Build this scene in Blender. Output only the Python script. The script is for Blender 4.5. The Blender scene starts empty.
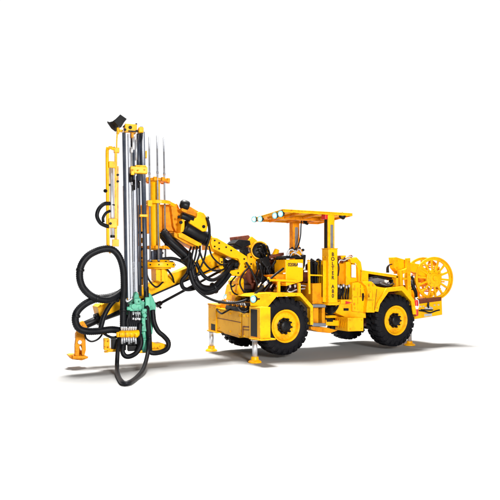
import bpy, bmesh, math, random
from mathutils import Vector, Matrix
from mathutils.bvhtree import BVHTree
random.seed(7)
scene = bpy.context.scene
col = scene.collection
PI = math.pi

# ------------------------------------------------------------------ camera geometry
TH = math.radians(29); CT, ST = math.cos(TH), math.sin(TH)
F, YH = 600.0, 272.0                 # focal length and horizon row, in pixels of a 500 px picture
CH = 1.67                            # eye height above the floor
CAM = Vector((-0.684*CT-11.4*ST, 0.684*ST-11.4*CT, CH))
RT = Vector((CT, -ST, 0)); FW = Vector((ST, CT, 0)); UP = Vector((0, 0, 1))

def at_depth(px, py, D):
    return CAM + RT*((px-250)/F*D) + FW*D + UP*(-(py-YH)/F*D)
def P(px, py, Y):                    # point of the lateral plane y = Y
    u = (px-250)/F
    return at_depth(px, py, (Y-CAM.y)/(CT-u*ST))
def PX(px, py, X):                   # point of the cross plane x = X
    u = (px-250)/F
    return at_depth(px, py, (X-CAM.x)/(ST+u*CT))
def PZ(px, py, Z):                   # point of the level plane z = Z
    return at_depth(px, py, (CH-Z)/((py-YH)/F))
def scale_at(px, Y):                 # metres per pixel
    u = (px-250)/F
    return (Y-CAM.y)/(CT-u*ST)/F

# ------------------------------------------------------------------ materials
def new_mat(name):
    m = bpy.data.materials.new(name); m.use_nodes = True
    nt = m.node_tree
    return m, nt, nt.nodes, nt.links, nt.nodes['Principled BSDF']

def worn(name, base, dirt, rough=0.4, metallic=0.0, amount=0.5, scale=6.0, bump=0.05, coat=0.0, speck=None, spec=.5, wear=None):
    m, nt, N, L, b = new_mat(name)
    tc = N.new('ShaderNodeTexCoord')
    n1 = N.new('ShaderNodeTexNoise'); n1.inputs['Scale'].default_value = scale; n1.inputs['Detail'].default_value = 8; n1.inputs['Roughness'].default_value = .65
    n2 = N.new('ShaderNodeTexNoise'); n2.inputs['Scale'].default_value = scale*9; n2.inputs['Detail'].default_value = 6
    L.new(tc.outputs['Object'], n1.inputs['Vector']); L.new(tc.outputs['Object'], n2.inputs['Vector'])
    r1 = N.new('ShaderNodeValToRGB'); r1.color_ramp.elements[0].position = .48; r1.color_ramp.elements[1].position = .72
    r1.color_ramp.elements[0].color = (0, 0, 0, 1); r1.color_ramp.elements[1].color = (amount, amount, amount, 1)
    L.new(n1.outputs['Fac'], r1.inputs['Fac'])
    mx = N.new('ShaderNodeMix'); mx.data_type = 'RGBA'
    mx.inputs['A'].default_value = (*base, 1); mx.inputs['B'].default_value = (*dirt, 1)
    L.new(r1.outputs['Color'], mx.inputs['Factor'])
    out = mx.outputs['Result']
    if speck:
        r2 = N.new('ShaderNodeValToRGB'); r2.color_ramp.elements[0].position = .63; r2.color_ramp.elements[1].position = .74
        r2.color_ramp.elements[0].color = (0, 0, 0, 1); r2.color_ramp.elements[1].color = (.5, .5, .5, 1)
        L.new(n2.outputs['Fac'], r2.inputs['Fac'])
        m2 = N.new('ShaderNodeMix'); m2.data_type = 'RGBA'; m2.inputs['B'].default_value = (*speck, 1)
        L.new(out, m2.inputs['A']); L.new(r2.outputs['Color'], m2.inputs['Factor'])
        out = m2.outputs['Result']
    if wear:                          # chipped edges: where a rounded normal leaves the true one, broken up by noise
        bv = N.new('ShaderNodeBevel'); bv.samples = 4; bv.inputs['Radius'].default_value = .016
        ge = N.new('ShaderNodeNewGeometry'); dp = N.new('ShaderNodeVectorMath'); dp.operation = 'DOT_PRODUCT'
        L.new(bv.outputs['Normal'], dp.inputs[0]); L.new(ge.outputs['Normal'], dp.inputs[1])
        e1 = N.new('ShaderNodeMapRange'); e1.inputs['From Min'].default_value = .985; e1.inputs['From Max'].default_value = .90; e1.inputs['To Min'].default_value = 0; e1.inputs['To Max'].default_value = 1
        L.new(dp.outputs['Value'], e1.inputs['Value'])
        n3 = N.new('ShaderNodeTexNoise'); n3.inputs['Scale'].default_value = 17; n3.inputs['Detail'].default_value = 7; L.new(tc.outputs['Object'], n3.inputs['Vector'])
        e2 = N.new('ShaderNodeMapRange'); e2.inputs['From Min'].default_value = .50; e2.inputs['From Max'].default_value = .60; L.new(n3.outputs['Fac'], e2.inputs['Value'])
        ml = N.new('ShaderNodeMath'); ml.operation = 'MULTIPLY'; ml.use_clamp = True; L.new(e1.outputs['Result'], ml.inputs[0]); L.new(e2.outputs['Result'], ml.inputs[1])
        m3 = N.new('ShaderNodeMix'); m3.data_type = 'RGBA'; m3.inputs['B'].default_value = (*wear, 1)
        L.new(out, m3.inputs['A']); L.new(ml.outputs['Value'], m3.inputs['Factor']); out = m3.outputs['Result']
    L.new(out, b.inputs['Base Color'])
    mr = N.new('ShaderNodeMapRange'); mr.inputs['To Min'].default_value = max(rough-.1, .05); mr.inputs['To Max'].default_value = rough+.2
    L.new(n1.outputs['Fac'], mr.inputs['Value']); L.new(mr.outputs['Result'], b.inputs['Roughness'])
    b.inputs['Metallic'].default_value = metallic; b.inputs['Specular IOR Level'].default_value = spec
    b.inputs['Coat Weight'].default_value = coat
    if bump:
        bp = N.new('ShaderNodeBump'); bp.inputs['Strength'].default_value = bump; bp.inputs['Distance'].default_value = .02
        L.new(n2.outputs['Fac'], bp.inputs['Height']); L.new(bp.outputs['Normal'], b.inputs['Normal'])
    return m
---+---
• [Set task]:
Print the full listing exactly, dropping the pictures.

• [Expected answer]:
Build this scene in Blender. Output only the Python script. The script is for Blender 4.5. The Blender scene starts empty.
import bpy, bmesh, math, random
from mathutils import Vector, Matrix
from mathutils.bvhtree import BVHTree
random.seed(7)
scene = bpy.context.scene
col = scene.collection
PI = math.pi

# ------------------------------------------------------------------ camera geometry
TH = math.radians(29); CT, ST = math.cos(TH), math.sin(TH)
F, YH = 600.0, 272.0                 # focal length and horizon row, in pixels of a 500 px picture
CH = 1.67                            # eye height above the floor
CAM = Vector((-0.684*CT-11.4*ST, 0.684*ST-11.4*CT, CH))
RT = Vector((CT, -ST, 0)); FW = Vector((ST, CT, 0)); UP = Vector((0, 0, 1))

def at_depth(px, py, D):
    return CAM + RT*((px-250)/F*D) + FW*D + UP*(-(py-YH)/F*D)
def P(px, py, Y):                    # point of the lateral plane y = Y
    u = (px-250)/F
    return at_depth(px, py, (Y-CAM.y)/(CT-u*ST))
def PX(px, py, X):                   # point of the cross plane x = X
    u = (px-250)/F
    return at_depth(px, py, (X-CAM.x)/(ST+u*CT))
def PZ(px, py, Z):                   # point of the level plane z = Z
    return at_depth(px, py, (CH-Z)/((py-YH)/F))
def scale_at(px, Y):                 # metres per pixel
    u = (px-250)/F
    return (Y-CAM.y)/(CT-u*ST)/F

# ------------------------------------------------------------------ materials
def new_mat(name):
    m = bpy.data.materials.new(name); m.use_nodes = True
    nt = m.node_tree
    return m, nt, nt.nodes, nt.links, nt.nodes['Principled BSDF']

def worn(name, base, dirt, rough=0.4, metallic=0.0, amount=0.5, scale=6.0, bump=0.05, coat=0.0, speck=None, spec=.5, wear=None):
    m, nt, N, L, b = new_mat(name)
    tc = N.new('ShaderNodeTexCoord')
    n1 = N.new('ShaderNodeTexNoise'); n1.inputs['Scale'].default_value = scale; n1.inputs['Detail'].default_value = 8; n1.inputs['Roughness'].default_value = .65
    n2 = N.new('ShaderNodeTexNoise'); n2.inputs['Scale'].default_value = scale*9; n2.inputs['Detail'].default_value = 6
    L.new(tc.outputs['Object'], n1.inputs['Vector']); L.new(tc.outputs['Object'], n2.inputs['Vector'])
    r1 = N.new('ShaderNodeValToRGB'); r1.color_ramp.elements[0].position = .48; r1.color_ramp.elements[1].position = .72
    r1.color_ramp.elements[0].color = (0, 0, 0, 1); r1.color_ramp.elements[1].color = (amount, amount, amount, 1)
    L.new(n1.outputs['Fac'], r1.inputs['Fac'])
    mx = N.new('ShaderNodeMix'); mx.data_type = 'RGBA'
    mx.inputs['A'].default_value = (*base, 1); mx.inputs['B'].default_value = (*dirt, 1)
    L.new(r1.outputs['Color'], mx.inputs['Factor'])
    out = mx.outputs['Result']
    if speck:
        r2 = N.new('ShaderNodeValToRGB'); r2.color_ramp.elements[0].position = .63; r2.color_ramp.elements[1].position = .74
        r2.color_ramp.elements[0].color = (0, 0, 0, 1); r2.color_ramp.elements[1].color = (.5, .5, .5, 1)
        L.new(n2.outputs['Fac'], r2.inputs['Fac'])
        m2 = N.new('ShaderNodeMix'); m2.data_type = 'RGBA'; m2.inputs['B'].default_value = (*speck, 1)
        L.new(out, m2.inputs['A']); L.new(r2.outputs['Color'], m2.inputs['Factor'])
        out = m2.outputs['Result']
    if wear:                          # chipped edges: where a rounded normal leaves the true one, broken up by noise
        bv = N.new('ShaderNodeBevel'); bv.samples = 4; bv.inputs['Radius'].default_value = .016
        ge = N.new('ShaderNodeNewGeometry'); dp = N.new('ShaderNodeVectorMath'); dp.operation = 'DOT_PRODUCT'
        L.new(bv.outputs['Normal'], dp.inputs[0]); L.new(ge.outputs['Normal'], dp.inputs[1])
        e1 = N.new('ShaderNodeMapRange'); e1.inputs['From Min'].default_value = .985; e1.inputs['From Max'].default_value = .90; e1.inputs['To Min'].default_value = 0; e1.inputs['To Max'].default_value = 1
        L.new(dp.outputs['Value'], e1.inputs['Value'])
        n3 = N.new('ShaderNodeTexNoise'); n3.inputs['Scale'].default_value = 17; n3.inputs['Detail'].default_value = 7; L.new(tc.outputs['Object'], n3.inputs['Vector'])
        e2 = N.new('ShaderNodeMapRange'); e2.inputs['From Min'].default_value = .50; e2.inputs['From Max'].default_value = .60; L.new(n3.outputs['Fac'], e2.inputs['Value'])
        ml = N.new('ShaderNodeMath'); ml.operation = 'MULTIPLY'; ml.use_clamp = True; L.new(e1.outputs['Result'], ml.inputs[0]); L.new(e2.outputs['Result'], ml.inputs[1])
        m3 = N.new('ShaderNodeMix'); m3.data_type = 'RGBA'; m3.inputs['B'].default_value = (*wear, 1)
        L.new(out, m3.inputs['A']); L.new(ml.outputs['Value'], m3.inputs['Factor']); out = m3.outputs['Result']
    L.new(out, b.inputs['Base Color'])
    mr = N.new('ShaderNodeMapRange'); mr.inputs['To Min'].default_value = max(rough-.1, .05); mr.inputs['To Max'].default_value = rough+.2
    L.new(n1.outputs['Fac'], mr.inputs['Value']); L.new(mr.outputs['Result'], b.inputs['Roughness'])
    b.inputs['Metallic'].default_value = metallic; b.inputs['Specular IOR Level'].default_value = spec
    b.inputs['Coat Weight'].default_value = coat
    if bump:
        bp = N.new('ShaderNodeBump'); bp.inputs['Strength'].default_value = bump; bp.inputs['Distance'].default_value = .02
        L.new(n2.outputs['Fac'], bp.inputs['Height']); L.new(bp.outputs['Normal'], b.inputs['Normal'])
    return m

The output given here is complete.